“Cinco Esquinas”, de Mario Vargas Llosa
L
eio tudo o que Vargas Llosa escreve. Tudo e não deixo passar muito tempo; leitor fiel, espero sempre o próximo livro. Desta vez, foi uma desilusão. Cá fico à espera do próximo e passo a explicar.
Recentemente, discutindo o lugar de vultos de direita na cultura moderna (o tema era Céline, o que é certamente um caso extremo de um grande escritor que era não só anti-semita como pró-petainista e pró-nazi, mas poderiam ter sido discutidos os exemplos de Ezra Pound, ou os casos diferentes de Fernando Pessoa ou de Almada Negreiros) apresentei também o caso de Vargas Llosa, certamente diverso dos anteriores, até porque o seu tempo é outro. A questão é relevante porque ele a tornou relevante: ele foi esquerdista e pró-castrista (visitou Portugal na leva de entusiasmo que trouxe Sartre e Beauvoir, entre tantos outros, logo depois do 25 de Abril), depois reaccionário e liberal, para agora se distanciar um pouco do seu activismo político, que o levou mesmo a uma falhadíssima candidatura à presidência do seu país – e foi sempre um grande escritor.
Será então que a sua visão do mundo, que tanto mudou, influenciou ou moldou a escolha dos seus temas, ou a sua escrita? A resposta só pode ser afirmativa. E, no entanto, os livros são de tal grandeza que ganham vida, os personagens são figuras verdadeiras na sua história, a escrita é sem concessões a facilidades. É isso a marca da literatura gigante.
“A Guerra do Fim do Mundo”, um dos meus preferidos, é um monumento. Como os seus leitores sabem, é a história da revolta de Canudos, que foi contada por Euclides da Cunha, mas em Vargas Llosa foi romanceada num épico deslumbrante sobre a realidade da vida dos camponeses no sertão, sobre o milenarismo e a utopia religiosa que procurava uma libertação espiritual e da vida dos escravos e sofridos da terra, nos últimos dias do século XIX. É um dos poucos exemplos da grande literatura que demostra que só um drama é capaz de narrar uma revolução popular e que nos sabem fazem sentir esse tempo de grande tragédia.

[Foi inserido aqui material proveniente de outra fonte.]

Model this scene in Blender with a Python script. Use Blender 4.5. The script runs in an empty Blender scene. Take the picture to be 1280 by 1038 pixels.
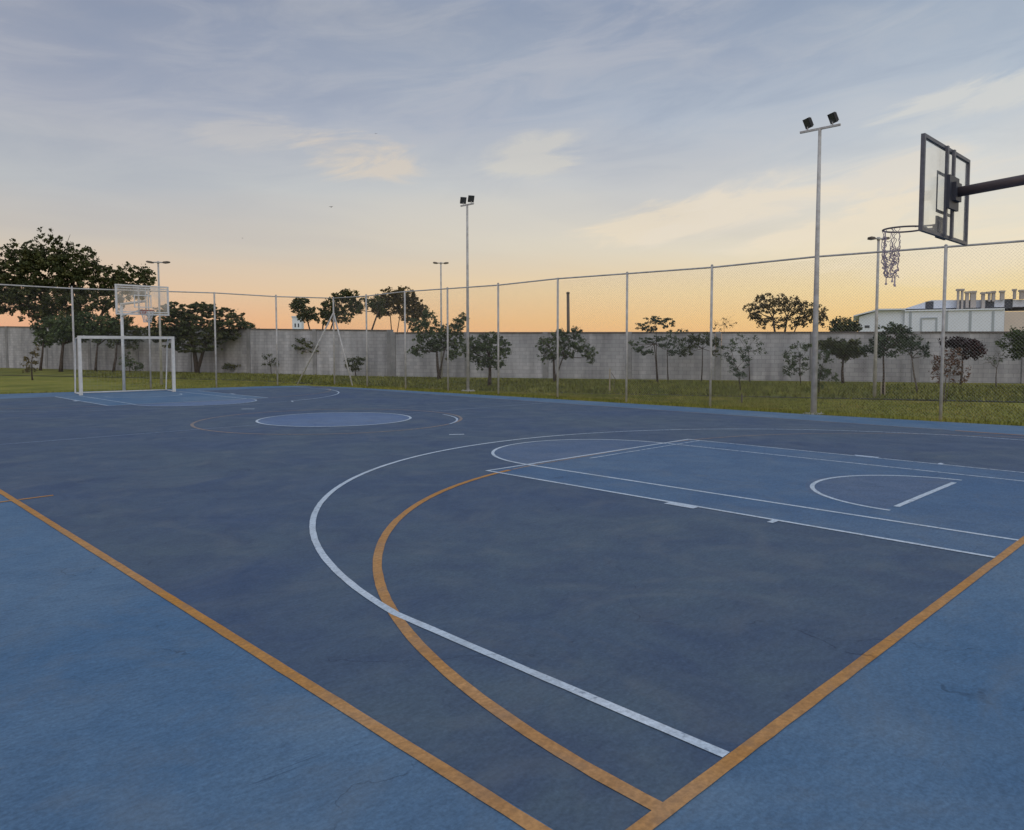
import bpy, math, random
from mathutils import Vector, Matrix
rnd = random.Random(7)
PI = math.pi
sc = bpy.context.scene
C = bpy.context.collection

def lin(r, g, b):
    f = lambda c: (c/255/12.92) if c <= 10.3 else ((c/255+0.055)/1.055)**2.4
    return (f(r), f(g), f(b), 1.0)

# ------------------------------------------------------------------ camera
CAM = Vector((-9.3255, -1.4846, 1.6686)); YAW, PITCH, ROLL, F, PY = 0.77592, -0.058232, -0.001146, 940.50, -29.307
fwd = Vector((math.sin(YAW)*math.cos(PITCH), math.cos(YAW)*math.cos(PITCH), math.sin(PITCH)))
r0 = Vector((math.cos(YAW), -math.sin(YAW), 0)); u0 = r0.cross(fwd)
rt = math.cos(ROLL)*r0 + math.sin(ROLL)*u0; up = -math.sin(ROLL)*r0 + math.cos(ROLL)*u0
cd = bpy.data.cameras.new('camera'); cam = bpy.data.objects.new('camera', cd); C.objects.link(cam)
cam.matrix_world = Matrix(((rt.x, up.x, -fwd.x, CAM.x), (rt.y, up.y, -fwd.y, CAM.y), (rt.z, up.z, -fwd.z, CAM.z), (0, 0, 0, 1)))
cd.sensor_width = 36; cd.lens = F/1280*36; cd.shift_y = PY/1280; cd.clip_end = 4000; cd.clip_start = 0.05
sc.camera = cam
sc.cycles.max_bounces = 5; sc.cycles.diffuse_bounces = 3; sc.cycles.glossy_bounces = 2; sc.cycles.transparent_max_bounces = 16

# ------------------------------------------------------------------ view + world + sun
sc.view_settings.view_transform = 'Standard'; sc.view_settings.look = 'None'
sc.view_settings.exposure = 0.0; sc.view_settings.gamma = 1.0
w = bpy.data.worlds.new('World'); sc.world = w; w.use_nodes = True
N = w.node_tree.nodes; L = w.node_tree.links; N.clear()
def nd(t, **k):
    n = N.new(t)
    for a, b in k.items(): setattr(n, a, b)
    return n
def mth(op, a, b=None, c=None, clamp=False):
    n = nd('ShaderNodeMath', operation=op); n.use_clamp = clamp
    for i, v in enumerate((a, b, c)):
        if v is None: continue
        if hasattr(v, 'links'): L.new(v, n.inputs[i])
        else: n.inputs[i].default_value = v
    return n.outputs[0]
def wmix(fac, a, b, bt='MIX'):
    n = nd('ShaderNodeMix', data_type='RGBA', blend_type=bt)
    for s, v in ((n.inputs[0], fac), (n.inputs[6], a), (n.inputs[7], b)):
        if hasattr(v, 'links'): L.new(v, s)
        else: s.default_value = v
    return n.outputs[2]
tc = nd('ShaderNodeTexCoord'); sep = nd('ShaderNodeSeparateXYZ'); L.new(tc.outputs['Generated'], sep.inputs[0])
X, Y, Z = sep.outputs
el = mth('MULTIPLY', mth('ARCSINE', Z), 180/PI)
az = mth('MULTIPLY', mth('ARCTAN2', X, Y), 180/PI)          # 10 = left of the view, 79 = right
def ramp(fac, stops):
    n = nd('ShaderNodeValToRGB'); e = n.color_ramp.elements
    while len(e) < len(stops): e.new(0.5)
    for i, (p, c) in enumerate(stops): e[i].position = p; e[i].color = lin(*c)
    L.new(fac, n.inputs[0]); return n.outputs[0]
# slow waviness of the glow bands
nw = nd('ShaderNodeTexNoise'); nw.inputs['Scale'].default_value = 2.2; nw.inputs['Detail'].default_value = 3
mpw = nd('ShaderNodeMapping'); mpw.inputs['Scale'].default_value = (1, 1, 4); L.new(tc.outputs['Generated'], mpw.inputs[0]); L.new(mpw.outputs[0], nw.inputs['Vector'])
elw = mth('ADD', el, mth('MULTIPLY', mth('SUBTRACT', nw.outputs[0], 0.5), 5.0))
elw = mth('MAXIMUM', mth('MULTIPLY_ADD', mth('SUBTRACT', elw, el), mth('DIVIDE', el, 14.0, clamp=True), el), 0.0)
q = mth('DIVIDE', elw, 60.0, clamp=True)
SKY_L = [(0, (234, 166, 132)), (2/60, (234, 182, 144)), (4/60, (226, 194, 164)), (7/60, (210, 200, 186)), (11/60, (186, 190, 194)), (16/60, (162, 169, 186)), (23/60, (139, 149, 171)), (33/60, (140, 156, 184)), (1, (172, 186, 208))]
SKY_R = [(0, (246, 192, 124)), (2/60, (246, 208, 140)), (4/60, (243, 219, 166)), (7/60, (236, 226, 202)), (11/60, (218, 218, 214)), (16/60, (188, 200, 212)), (23/60, (151, 168, 189)), (33/60, (148, 166, 192)), (1, (174, 188, 210))]
azf = mth('DIVIDE', mth('SUBTRACT', az, 15.0), 60.0, clamp=True)
base = wmix(azf, ramp(q, SKY_L), ramp(q, SKY_R))
# thin high cloud, in a plane overhead
den = mth('ADD', mth('MAXIMUM', Z, 0.0), 0.06)
cx = nd('ShaderNodeCombineXYZ'); L.new(mth('DIVIDE', X, den), cx.inputs[0]); L.new(mth('DIVIDE', Y, den), cx.inputs[1])
mp = nd('ShaderNodeMapping'); mp.inputs['Rotation'].default_value = (0, 0, 0.9); mp.inputs['Scale'].default_value = (0.55, 1.1, 1); L.new(cx.outputs[0], mp.inputs[0])
cn = nd('ShaderNodeTexNoise'); cn.inputs['Scale'].default_value = 0.75; cn.inputs['Detail'].default_value = 7; cn.inputs['Roughness'].default_value = 0.55; cn.inputs['Distortion'].default_value = 0.5
L.new(mp.outputs[0], cn.inputs['Vector'])
cn2 = nd('ShaderNodeTexNoise'); cn2.inputs['Scale'].default_value = 0.33; cn2.inputs['Detail'].default_value = 4; L.new(mp.outputs[0], cn2.inputs['Vector'])
veil = mth('MULTIPLY', mth('MULTIPLY', mth('SUBTRACT', cn.outputs[0], 0.42), 4.0, clamp=True), mth('MULTIPLY', mth('SUBTRACT', cn2.outputs[0], 0.40), 4.0, clamp=True))
fade = mth('DIVIDE', mth('SUBTRACT', el, 4.0), 9.0, clamp=True)
veil = mth('MULTIPLY', veil, fade)
grey = mth('MULTIPLY', mth('MULTIPLY', mth('SUBTRACT', 0.52, cn2.outputs[0]), 5.0, clamp=True), fade)
base = wmix(mth('MULTIPLY', grey, 0.45), base, lin(146, 152, 176))
base = wmix(mth('MULTIPLY', veil, 0.6), base, lin(206, 203, 200))
cv = nd('ShaderNodeCombineXYZ'); L.new(mth('MULTIPLY', az, 0.10), cv.inputs[0]); L.new(mth('MULTIPLY', mth('SUBTRACT', el, mth('MULTIPLY', az, 0.14)), 0.42), cv.inputs[1])
sn = nd('ShaderNodeTexNoise'); sn.inputs['Scale'].default_value = 1.0; sn.inputs['Detail'].default_value = 9; sn.inputs['Roughness'].default_value = 0.6; sn.inputs['Distortion'].default_value = 0.7; L.new(cv.outputs[0], sn.inputs['Vector'])
wisp = mth('MULTIPLY', mth('MULTIPLY', mth('SUBTRACT', sn.outputs[0], 0.46), 3.2, clamp=True), mth('DIVIDE', mth('SUBTRACT', el, 7.0), 8.0, clamp=True))
base = wmix(mth('MULTIPLY', wisp, 0.28), base, lin(214, 211, 208))
dusk = mth('MULTIPLY', mth('MULTIPLY', mth('SUBTRACT', 0.46, sn.outputs[0]), 6.0, clamp=True), mth('DIVIDE', mth('SUBTRACT', el, 9.0), 8.0, clamp=True))
base = wmix(mth('MULTIPLY', dusk, 0.20), base, lin(128, 146, 174))
# the lit cloud patches (azimuth, elevation, half widths, tilt, strength, colour)
for (a0, e0, sa, se, tilt, st, col) in ((33.2, 13.3, 4.6, 1.3, -0.08, 0.62, (222, 208, 190)), (25.5, 14.6, 3.6, 1.2, 0.0, 0.40, (205, 200, 195)), (45.5, 13.9, 4.0, 1.3, 0.16, 0.45, (220, 214, 200)),
        (58.5, 9.6, 8.0, 1.0, 0.13, 0.6, (240, 224, 198)), (67.0, 10.6, 9.5, 2.0, 0.16, 0.55, (232, 222, 206)), (76.5, 15.5, 7.0, 1.0, 0.22, 0.75, (214, 214, 210)), (47.0, 19.5, 9.0, 2.2, 0.35, 0.35, (178, 182, 194)), (73.0, 7.5, 9.0, 2.6, 0.0, 0.45, (244, 228, 200))):
    da = mth('SUBTRACT', az, a0); de = mth('SUBTRACT', mth('SUBTRACT', el, e0), mth('MULTIPLY', da, tilt))
    wob = mth('MULTIPLY', mth('SUBTRACT', sn.outputs[0], 0.5), 4.8)
    d2 = mth('ADD', mth('POWER', mth('ABSOLUTE', mth('DIVIDE', da, sa*1.25)), 2.0), mth('POWER', mth('ABSOLUTE', mth('DIVIDE', de, se*1.4)), 2.0))
    g = mth('MULTIPLY', mth('MULTIPLY', mth('ADD', mth('SUBTRACT', 1.0, d2), wob), 1.0, clamp=True), 1.15, clamp=True)
    g = mth('MULTIPLY', mth('POWER', g, 1.6), st)
    base = wmix(g, base, lin(*col))
sky = nd('ShaderNodeTexSky', sky_type='NISHITA'); sky.sun_disc = False
SUN_EL, SUN_AZ = math.radians(36), math.radians(212)
sky.sun_elevation = math.radians(3); sky.sun_rotation = SUN_AZ
skys = nd('ShaderNodeVectorMath', operation='SCALE'); L.new(sky.outputs[0], skys.inputs[0]); skys.inputs[3].default_value = 0.06
add = nd('ShaderNodeMix', data_type='RGBA', blend_type='MIX'); add.inputs[0].default_value = 0.03
L.new(base, add.inputs[6]); L.new(skys.outputs[0], add.inputs[7])
bg = nd('ShaderNodeBackground'); L.new(add.outputs[2], bg.inputs[0]); bg.inputs[1].default_value = 1.0
ow = nd('ShaderNodeOutputWorld'); L.new(bg.outputs[0], ow.inputs[0])
sd = bpy.data.lights.new('sun', 'SUN'); sd.energy = 0.75; sd.angle = math.radians(60); sd.color = (1.0, 0.97, 0.93)
so = bpy.data.objects.new('sun', sd); C.objects.link(so)
sv = Vector((math.sin(SUN_AZ)*math.cos(SUN_EL), math.cos(SUN_AZ)*math.cos(SUN_EL), math.sin(SUN_EL)))
so.rotation_euler = sv.to_track_quat('Z', 'Y').to_euler()

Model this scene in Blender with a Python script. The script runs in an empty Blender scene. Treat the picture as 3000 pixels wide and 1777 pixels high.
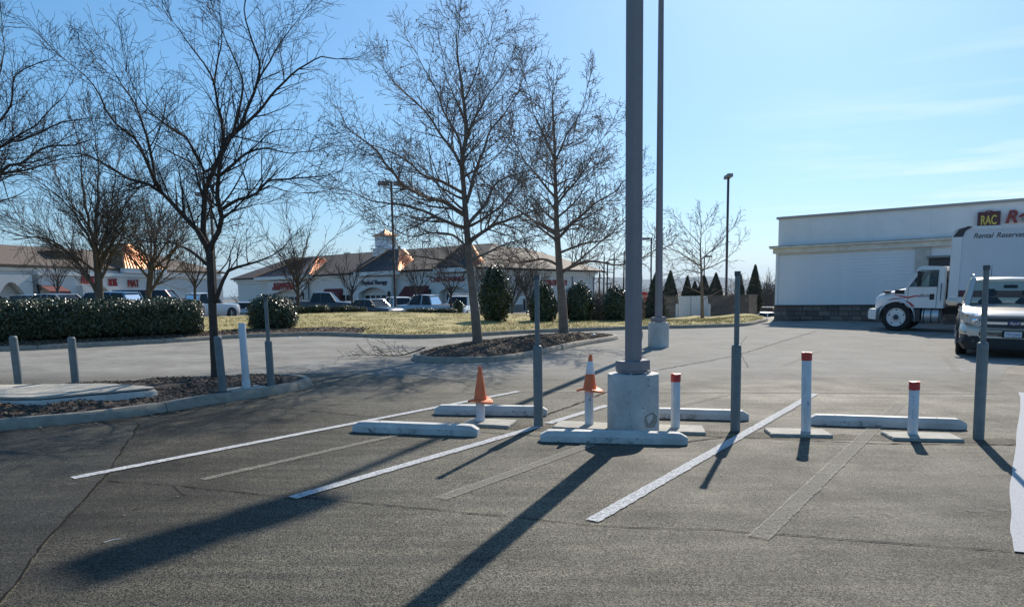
import bpy, math, random
from mathutils import Vector, Matrix, noise
random.seed(7)
R = math.radians
scene = bpy.context.scene

# ------------------------------------------------------------ camera, sky, sun, exposure
CAM_H, FPX, CXP, CYP, HZ = 1.65, 2150.0, 1500.0, 1125.0, 825.0
PITCH = math.atan((CYP - HZ) / FPX)
cam = bpy.data.cameras.new('camera'); camo = bpy.data.objects.new('camera', cam)
scene.collection.objects.link(camo)
camo.location = (0, 0, CAM_H); camo.rotation_euler = (math.pi / 2 - PITCH, 0, 0)
cam.sensor_width = 36; cam.lens = FPX / 3000 * 36; cam.shift_y = (CYP - 888.5) / 3000
cam.clip_start = 0.05; cam.clip_end = 30000
scene.camera = camo

SUN_EL = R(35); SUN_H = Vector((0.365, 0.931, 0)).normalized()
SUN_DIR = Vector((SUN_H.x * math.cos(SUN_EL), SUN_H.y * math.cos(SUN_EL), math.sin(SUN_EL)))
world = bpy.data.worlds.new('World'); scene.world = world; world.use_nodes = True
wn, wl = world.node_tree.nodes, world.node_tree.links
bg = wn['Background']
sky = wn.new('ShaderNodeTexSky'); sky.sky_type = 'NISHITA'; sky.sun_disc = False
sky.sun_elevation = SUN_EL; sky.sun_rotation = math.atan2(SUN_H.x, SUN_H.y)
sky.altitude = 300; sky.air_density = 1.05; sky.dust_density = 1.0; sky.ozone_density = 9.0
# thin cirrus streaks low over the right part of the sky
tc = wn.new('ShaderNodeTexCoord')
mp = wn.new('ShaderNodeMapping'); mp.inputs['Scale'].default_value = (2.2, 2.2, 30); mp.inputs['Rotation'].default_value = (R(4), R(-3), 0)
cn = wn.new('ShaderNodeTexNoise'); cn.inputs['Scale'].default_value = 1.5; cn.inputs['Detail'].default_value = 6; cn.inputs['Roughness'].default_value = .55
cr = wn.new('ShaderNodeValToRGB'); cr.color_ramp.elements[0].position = .50; cr.color_ramp.elements[1].position = .70
sp = wn.new('ShaderNodeSeparateXYZ')
mx = wn.new('ShaderNodeMapRange'); mx.inputs['From Min'].default_value = .24; mx.inputs['From Max'].default_value = .56
mz = wn.new('ShaderNodeMapRange'); mz.inputs['From Min'].default_value = .30; mz.inputs['From Max'].default_value = .12
m1 = wn.new('ShaderNodeMath'); m1.operation = 'MULTIPLY'
m2 = wn.new('ShaderNodeMath'); m2.operation = 'MULTIPLY'
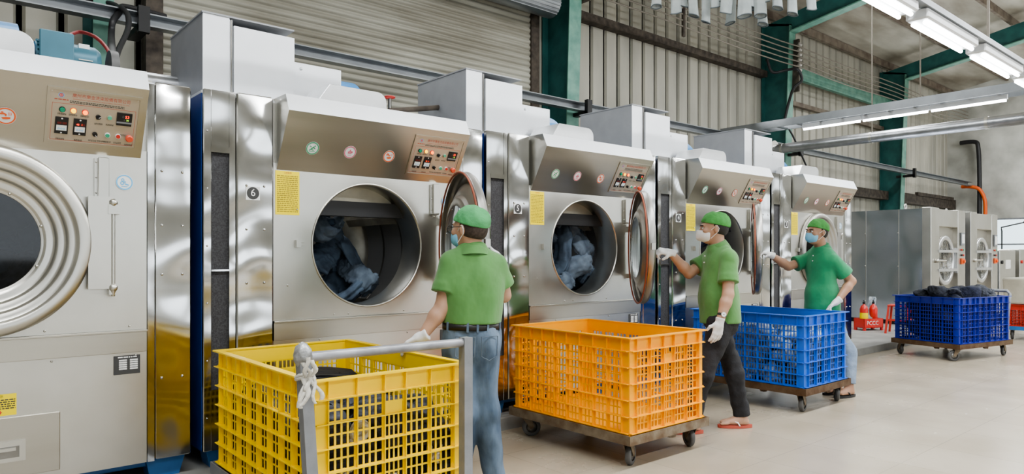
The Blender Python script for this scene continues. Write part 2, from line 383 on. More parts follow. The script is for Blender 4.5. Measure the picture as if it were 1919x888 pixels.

Vargas Llosa tratou de novo a utopia no livro que se seguiu à “Guerra”, “A História de Mayta”, mas também mais tarde, n’“O Sonho do Celta”, talvez em ambos os casos com menos esplendor. Quando aqui chegou, já vinha de créditos firmados: livros anteriores, como a “Casa Verde” ou “Conversa na Catedral”, já tinham demonstrado o talento enorme do escritor.
E, se há um discurso político nos seus livros, é uma pulsão popular e contra tiranias: na “Festa do Bode” procura um ajuste de contas histórico com um ditador, com a memória do regime sinistro de Trujillo na República Dominicana – e o fim do ditador. O seu último livro, “Cinco Esquinas”, é um outro ajuste de contas, desta vez com o ex-presidente do seu país, Fujimori, que governou num período de repressão e guerrilha, e que veio a ser condenado muito mais tarde por corrupção. A história é vivida em dois universos: o de duas famílias da burguesia peruana e o de um pasquim infame, um jornal manipulador que vai acabar por constituir uma ameaça contra o poder do tirano, apressando a decadência do regime e do seu executante, o “doutor”, o chefe do serviço secreto. A história amorosa entre as distintas e ociosas senhoras pode surpreender a leitora e o leitor habitual de Vargas Llosa, porque encontrarão um erotismo e suave atrevimento que é novidade no autor. Mas a trama é ingénua, com a transfiguração de uma jornalista do pasquim na coveira do regime, passando de um jornalismo de sarjeta para uma grande causa vingadora. Falta nisto tudo alguma da força sincera e arrebatadora dos anteriores livros de Vargas Llosa, por isso adivinho que os leitores ficarão decepcionados quando fecharem a última página. Assim aconteceu comigo, confesso.